Con la sentenza del 22 luglio 2009, il Giudice di pace di Catania aveva infatti dichiarato colpevole la direttrice del reato di ingiuria ai danni della propria dipendente, per averle rivolto espressioni quali, riferendosi al rapporto della stessa con la precedente direttrice scolastica, “le leccavi il culo e i piedi”, e l’aveva condanna alla pena di giustizia e al risarcimento del danno in favore della parte civile.
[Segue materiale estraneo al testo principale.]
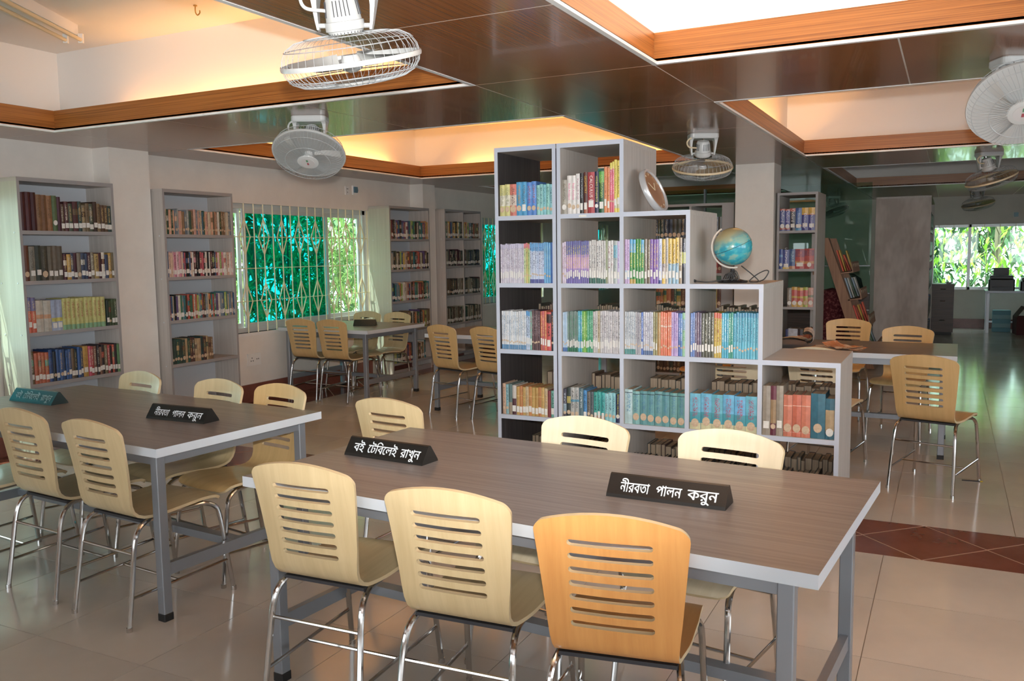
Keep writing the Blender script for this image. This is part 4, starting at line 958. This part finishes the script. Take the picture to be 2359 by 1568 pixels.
MARK = b.mesh('badge_mark', [mat('badge_red', (.35,.08,.1), .4), mat('badge_green', (.1,.25,.14), .4)])
b = MB(); b.lathe([(0, .218), (.025, .217), (.045, .210), (.053, .192), (.058, .15), (.060, .128), (.066, .126), (.066, .098), (.060, .096), (.056, .086), (0, .086)], 32); MOTOR = b.mesh('motor_housing', M['fan'])
b = MB()
for k in range(28):
    if k % 7 in (5, 6): continue
    an = 2*PI*k/28; ca, sa = math.cos(an), math.sin(an)
    b.tube([(ca*.0545, sa*.0545, .192), (ca*.0592, sa*.0592, .142)], .0019, 4)
for k in range(30):
    an = 2*PI*k/30; b.tube([(math.cos(an)*.0575, math.sin(an)*.0575, .0945), (math.cos(an)*.0565, math.sin(an)*.0565, .087)], .0017, 4)
VENT = b.mesh('vent_slot', M['dark'])
b = MB(); b.tube([(0,0,.215),(0,0,.236)], .008, 8); b.tube([(-.018,0,.228),(.018,0,.228)], .007, 8); KNOB = b.mesh('spring_knob', M['chrome'])
def base_mesh():
    b = MB(); pts = []
    for cx_, cy_, a0 in ((.085, .05, 0), (-.085, .05, 90), (-.085, -.05, 180), (.085, -.05, 270)):
        for k in range(5):
            an = math.radians(a0+k*22.5); pts.append((cx_+.03*math.cos(an), cy_+.03*math.sin(an)))
    n = len(pts); vs = [(x, y, z) for z, f in ((0, .97), (-.005, 1), (-.030, 1), (-.040, .94)) for x, y in [(p*f, q*f) for p, q in pts]]
    fs = [tuple(range(n)), tuple(range(4*n-1, 3*n-1, -1))]+[(r*n+k, r*n+(k+1) % n, (r+1)*n+(k+1) % n, (r+1)*n+k) for r in range(3) for k in range(n)]
    b.add(vs, fs); return b.mesh('base_plate', M['fan'])
BASE = base_mesh()
def arm_mesh(s):
    b = MB(); pts = [(s*.094, -.034), (s*.098, -.05), (s*.097, -.09), (s*.092, -.14), (s*.088, -.166)]
    for (x0, z0), (x1, z1), w0, w1 in zip(pts, pts[1:], (.105, .075, .050, .034), (.075, .050, .034, .026)):
        b.add([(x0-w0*.16,-w0*.5,z0),(x0+w0*.16,-w0*.5,z0),(x0+w0*.16,w0*.5,z0),(x0-w0*.16,w0*.5,z0),(x1-w1*.16,-w1*.5,z1),(x1+w1*.16,-w1*.5,z1),(x1+w1*.16,w1*.5,z1),(x1-w1*.16,w1*.5,z1)],
              [(0,1,5,4),(1,2,6,5),(2,3,7,6),(3,0,4,7),(0,3,2,1),(4,5,6,7)])
    b.tube([(s*.094, 0, -.150), (s*.058, 0, -.150)], .008, 8)
    return b.mesh('yoke_arm', M['fan'])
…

In sede di appello, presso il Tribunale di Catania, la direttrice veniva assolta del reato ascrittole perché il fatto non sussiste, atteso che l’offesa rivolta alla dipendente non era stata proferita con riferimento alla sua persona, ma in relazione alla sua condotta lavorativa: la direttrice infatti si sarebbe limitata a richiamare la lavoratrice per il mancato rispetto degli orari e per l’atteggiamento irriguardoso nei suoi confronti.
L’espressione colorita “le leccavi il culo e i piedi” era diretta dunque a riprendere l’atteggiamento piaggeristico che, invece, la stessa lavoratrice coltivava nei confronti della precedente direttrice: gli epiteti sarebbero quindi stati pronunciati in un evidente stato di alterazione psicologica, conseguente all’atteggiamento poco professionale tenuto dalla subordinata, in ragione del quale non poteva dirsi integrata la fattispecie criminosa e, pertanto, si motivava l’assoluzione dal reato di ingiuria.
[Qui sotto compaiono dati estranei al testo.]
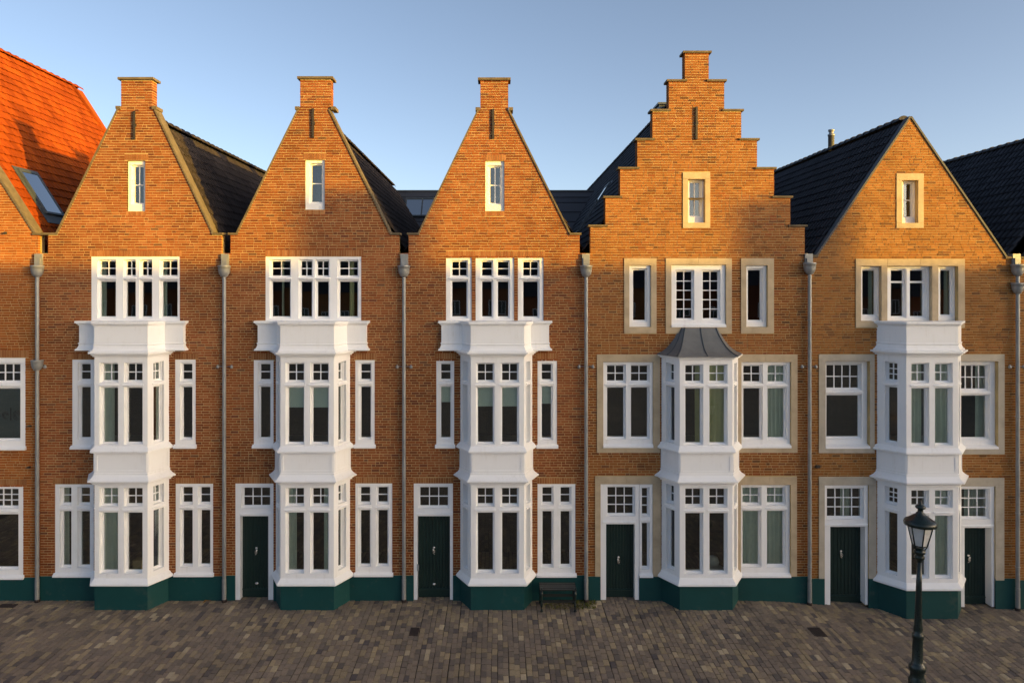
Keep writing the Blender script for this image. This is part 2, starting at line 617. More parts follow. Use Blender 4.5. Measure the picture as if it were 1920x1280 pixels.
        # bricks: the 300 nearest the middle of the view are single parts, the rest one joined part
        self.bricks.sort(key=lambda b: (0 if b[3] > .17 and abs(b[4] - .1) < .02 else 1, abs(b[0]) * 1.0 + abs(b[2] - CAMZ) * .5))
        st = MB()
        for i, (cx, cy, cz, w, d, h, mat) in enumerate(self.bricks):
            if i < 290 and mat is self.brick:
                o = bpy.data.objects.new('brick', unit_box(mat))
                o.location = (cx, cy, cz)
                o.scale = (w, d, h)
                o.rotation_euler = (random.uniform(-.006, .006), random.uniform(-.008, .008), random.uniform(-.01, .01))
                COL.objects.link(o)
                o.parent = self.wall
            elif mat is self.brick:
                r = random.random()
                a = random.uniform(-.004, .004)
                st.add([(cx - w / 2, cy - d / 2 - a, cz - h / 2), (cx + w / 2, cy - d / 2 + a, cz - h / 2), (cx + w / 2, cy + d / 2, cz - h / 2), (cx - w / 2, cy + d / 2, cz - h / 2),
                        (cx - w / 2, cy - d / 2 - a, cz + h / 2), (cx + w / 2, cy - d / 2 + a, cz + h / 2), (cx + w / 2, cy + d / 2, cz + h / 2), (cx - w / 2, cy + d / 2, cz + h / 2)],
                       [(0, 1, 5, 4), (1, 2, 6, 5), (3, 0, 4, 7), (4, 5, 6, 7), (3, 2, 1, 0)], r)
        tag(st.build('bricks', self.brick, self.wall), kind='stuff')
        sm = MB()
        for (cx, cy, cz, w, d, h, mat) in self.bricks:
            if mat is not self.brick:
                sm.box(cx - w / 2, cx + w / 2, cy - d / 2, cy + d / 2, cz - h / 2, cz + h / 2, random.random(), back=False)
        if sm.v:
            tag(sm.build('soldier_bricks', M['soldier'], self.wall), kind='stuff')
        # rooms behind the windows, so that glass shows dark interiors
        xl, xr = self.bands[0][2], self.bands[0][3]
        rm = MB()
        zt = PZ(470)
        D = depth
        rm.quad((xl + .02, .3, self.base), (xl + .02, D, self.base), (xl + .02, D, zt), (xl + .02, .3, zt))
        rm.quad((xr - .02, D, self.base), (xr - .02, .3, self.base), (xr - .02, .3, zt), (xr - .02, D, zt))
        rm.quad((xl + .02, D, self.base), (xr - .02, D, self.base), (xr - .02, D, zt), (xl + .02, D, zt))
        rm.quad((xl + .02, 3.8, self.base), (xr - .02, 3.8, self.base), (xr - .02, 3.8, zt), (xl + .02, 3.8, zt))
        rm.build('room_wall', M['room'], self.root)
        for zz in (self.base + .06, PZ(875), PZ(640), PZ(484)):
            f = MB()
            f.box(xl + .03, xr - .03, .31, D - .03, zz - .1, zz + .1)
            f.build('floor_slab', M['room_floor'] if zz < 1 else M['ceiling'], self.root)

    def plinth(self, y=-0.016):
        mb = MB()
        xl, xr = self.bands[0][2], self.bands[0][3]
        cuts = sorted(self.plinth_holes)
        x = xl
        for a, b in cuts + [(xr, xr)]:
            if a - x > 0.02:
                mb.box(x, a, y, 0.12, self.base - 0.4, self.pl_top)
            x = max(x, b)
        return mb.build('plinth', M['teal'], self.root)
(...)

Avverso la sentenza del Tribunale dl Catania, la dipendente proponeva ricorso per cassazione, denunciando, nei limiti di cui all'art. 173, co. 1 disp. att. c.p.p., violazione di legge: secondo la ricorrente, l'espressione che le era stata rivolta, non può rientrare in un semplice appunto disciplinare, ma intaccherebbe le sue qualità personali, essendo diretta alla persona e non alla condotta, laddove – riprendendo le parole della Corte – “l'imputata è stata motivata da stizza dovuta al comportamento di B., giunta a scuola in leggero ritardo, e l'eventuale richiamo legato alla condotta della dipendente era già stato avanzato in precedenza, quando I. aveva convocato la ricorrente nei suo ufficio per redarguirla”[1].
La Suprema Corte accoglie le doglianze della ricorrente, annullando la sentenza del Tribunale di Catania ai fini degli effetti civili e rinviando al giudice civile competente per valore in grado di appello per un nuovo esame.
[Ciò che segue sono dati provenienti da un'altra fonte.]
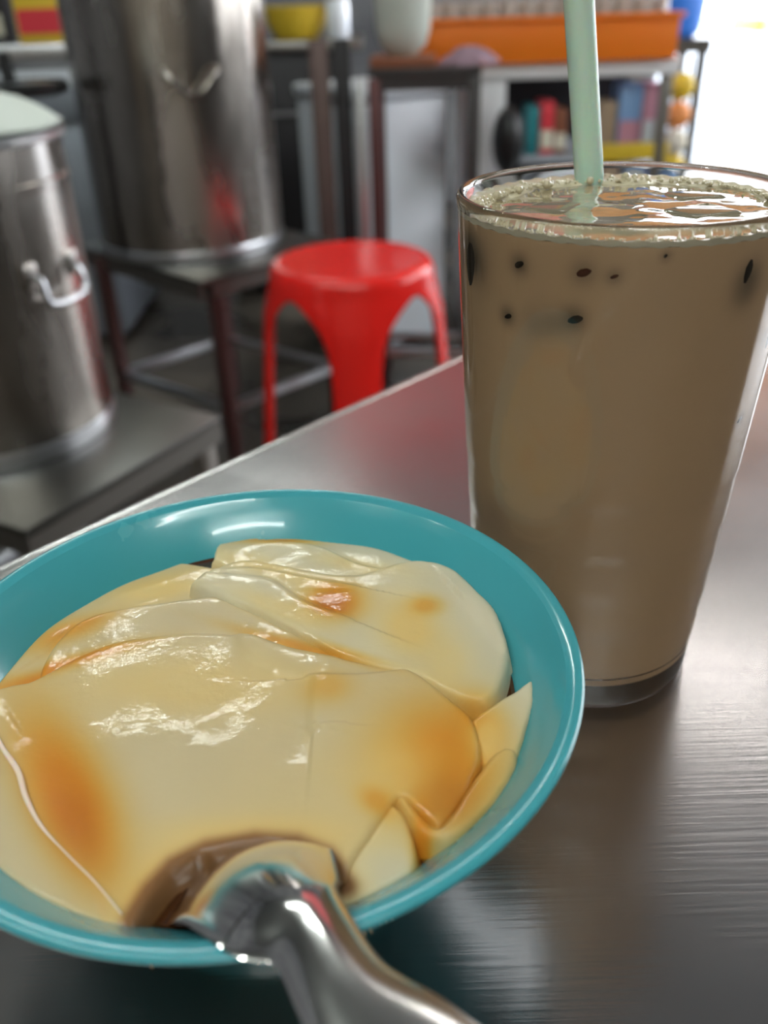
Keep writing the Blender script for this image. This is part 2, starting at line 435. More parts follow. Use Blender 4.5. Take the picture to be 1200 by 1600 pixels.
pud = thing('soy_pudding', 'cream-coloured soft soy pudding in amber syrup filling the teal bowl', 'pudding', (*BC, BZ + .012))
def slab(name, poly, h, edge=.0018, folds=(), base=CREAM, tilt=(0, 0), drop=.006, sp=.0005, wob=.0003, seed=1, rcap=True, label=None):
    """one slice: h height above the table; folds = (polyline px, step height, width, ridge height, ridge width)"""
    P = XY(smooth_curve(poly + [poly[0]], 6)[:-1])
    lo, hi = P.min(0) - .003, P.max(0) + .003
    lo = np.maximum(lo, np.array(BC) - .0625); hi = np.minimum(hi, np.array(BC) + .0625)
    X, Y = np.meshgrid(np.arange(lo[0], hi[0], sp), np.arange(lo[1], hi[1], sp), indexing='ij')
    s = poly_sdf(X, Y, P) + gnoise(X, Y, 900, seed) * .00025
    rad = np.hypot(X - BC[0], Y - BC[1])
    cen = P.mean(0)
    Z = h + tilt[0] * (X - cen[0]) + tilt[1] * (Y - cen[1]) + wob * gnoise(X, Y, 240, seed + 9) * 1.5
    for pl, st, wd, rh, rw in folds:
        sd, ad_ = line_sdf(X, Y, XY(smooth_curve(pl, 6)))
        reach = np.exp(-(ad_ / .011) ** 2)
        Z = Z + st * .5 * np.tanh(sd / wd) * reach + rh * np.exp(-(ad_ / rw) ** 2)
    wallz = np.interp(rad, np.array(prof)[:, 0], np.array(prof)[:, 1])
    if rcap:
        srad = (wall_r(h) + .0004 + .0004 * gnoise(X, Y, 300, seed + 3)) - rad
        ps = s; s = np.minimum(s, srad)
    q = np.clip(1 - s / edge, 0, 1)
    Z = Z - edge * .9 * (1 - np.sqrt(np.clip(1 - q ** 2, 0, 1))) - np.clip(-ps, 0, 1) * (drop / .0016) - np.clip(-srad, 0, 1) * 1.0
    keep = (ps > -.0016) & (srad > -.0010)
    idx = -np.ones(X.shape, int); idx[keep] = np.arange(keep.sum())
    V = np.stack([X[keep], Y[keep], Z[keep] + BZ], 1)
    a, b2, c2, d2 = idx[:-1, :-1], idx[1:, :-1], idx[1:, 1:], idx[:-1, 1:]
    k = (a >= 0) & (b2 >= 0) & (c2 >= 0) & (d2 >= 0)
    Fc = np.stack([a[k], b2[k], c2[k], d2[k]], 1)
    C = stain_color(V[:, 0], V[:, 1], base)
    me = bpy.data.meshes.new(name)
    o0 = np.array(ORG[pud])
    me.from_pydata((V - o0).tolist(), [], Fc.tolist())
    me.materials.append(tofu_m)
    ca = me.color_attributes.new('Col', 'FLOAT_COLOR', 'POINT')
    ca.data.foreach_set('color', np.concatenate([C, np.ones((len(C), 1))], 1).astype(np.float32).ravel())
    me.polygons.foreach_set('use_smooth', [True] * len(me.polygons))
    o = bpy.data.objects.new(name, me); COL.objects.link(o); o.parent = pud; ORG[o] = ORG[pud]
    if label: o['label'] = label
    return o

# left / back-left low layer
slab('pudding_slice', [(-260, 1130), (-120, 1050), (0, 1000), (90, 930), (170, 880), (245, 860), (312, 866), (350, 880), (450, 960), (420, 1040), (150, 1120), (0, 1180), (-150, 1250)],
     .0424, folds=[([(60, 1010), (112, 975), (160, 955)], .0004, .001, .0004, .0012)], tilt=(0, -.02), seed=2)
# middle ridge slab
slab('pudding_slice', [(55, 1075), (70, 1022), (112, 975), (167, 952), (250, 940), (317, 931), (354, 933), (417, 956), (496, 1000), (575, 1040), (520, 1060), (362, 1030), (180, 1045)],
     .0445, edge=.0013, tilt=(0, .03), seed=3)
# back right lobe: lower thin layer then main lobe
slab('pudding_slice', [(330, 872), (345, 842), (400, 836), (480, 828), (560, 843), (640, 853), (705, 884), (745, 928), (700, 960), (560, 930), (400, 900)],
     .0440, edge=.0012, folds=[([(430, 842), (500, 850), (560, 878), (650, 897)], -.0009, .0007, .0004, .0006)], base=PALE, seed=4)
slab('pudding_slice', [(298, 916), (345, 882), (400, 874), (480, 890), (555, 898), (640, 878), (705, 890), (748, 930), (776, 962), (793, 1008), (793, 1045), (772, 1092), (745, 1100), (700, 1086), (655, 1062), (560, 1040), (496, 1010), (417, 968), (350, 940)],
     .0462, edge=.0022, folds=[([(345, 893), (400, 893), (480, 908), (556, 922)], -.0009, .0008, .0003, .0007),
                              ([(350, 905), (420, 915), (470, 945), (548, 975)], -.0010, .0010, .0003, .0008),
                              ([(725, 945), (760, 985), (790, 1020)], .0014, .0012, 0, .001),
                              ([(560, 930), (640, 935), (690, 975), (725, 1040), (735, 1090)], .0006, .0035, 0, .001)], base=PALE, seed=5)
# big front slab with the hollow round the spoon
slab('pudding_slice', [(-290, 1200), (-140, 1120), (0, 1077), (54, 1064), (120, 1030), (187, 1004), (280, 992), (362, 989), (440, 1010), (500, 1024), (570, 1038), (640, 1049), (700, 1092), (738, 1128), (752, 1178), (738, 1228), (700, 1285), (682, 1296), (650, 1272), (625, 1252), (600, 1280), (570, 1320), (548, 1352), (538, 1380), (508, 1346), (462, 1327), (400, 1322), (326, 1336), (274, 1362), (238, 1398), (214, 1440), (200, 1480), (60, 1480), (-100, 1430), (-260, 1330)],
     .0462, edge=.0020, folds=[([(372, 992), (385, 1020), (430, 1050), (482, 1064), (490, 1085), (487, 1145)], .0016, .0016, .0002, .0010),
                               ([(482, 1066), (540, 1066), (590, 1060), (640, 1050)], -.0010, .0010, .0003, .0007),
                               ([(-60, 1090), (40, 1130), (150, 1138), (330, 1136), (480, 1140)], -.0007, .0060, 0, .0012),
                               ([(560, 1160), (620, 1180), (690, 1290)], .0009, .006, 0, .001),
                               ([(40, 1160), (90, 1250), (150, 1400)], -.0008, .004, -.0006, .007)], wob=.0004, seed=6)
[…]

In motivazione, i giudici di legittimità argomentano come nel caso di specie sia sussistente la denunciata erronea applicazione della norma penale, nella misura in cui la frase rivolta dalla direttrice alla ricorrente, lungi dal restare circoscritta nell'ambito della censura al comportamento della dipendente, abbia investito la sua persona, rappresentandola, attraverso il riferimento al rapporto con la precedente direttrice, in forma idonea a mortificarne la figura personale nei suoi più alti valori morali[2].
Le espressioni di “lecca culo” e di “lecca piedi” rappresentano quindi un’offesa integrante la fattispecie incriminatrice del reato di ingiuria, in quanto recano un grave pregiudizio ai valori morali ed individuali della persona.
Non rileva altresì che la frase sia stata pronunciata in un evidente stato di alterazione psicologica, atteso che – secondo la Cassazione - “il potere gerarchico o, comunque, di sovraordinazione consente di richiamare, ma non di ingiuriare il lavoratore dipendente o di esorbitare dal limiti della correttezza e dei rispetto della dignità umana con espressioni che contengano un'intrinseca valenza mortificatrice della persona e si dirigano più che all'azione censurata, alla figura morale dei dipendente, traducendosi in un attacco personale sui piano individuale, che travalichi ogni ammissibile facoltà di critica”[3].
[1] Cfr. Cass. pen., sez. V, 18 giugno 2015 (dep. 20 agosto 2015), n. 35013.
[2] Cfr., ex multis, Cass. pen., sez. V, 21 gennaio 2009, (dep. 17 febbraio 2009), n. 6758; Cass. pen., sez. V, 24 novembre 2014, n. 6758.
[3] Cfr. Cass. pen., sez. V, 18 giugno 2015 (dep. 20 agosto 2015), n. 35013.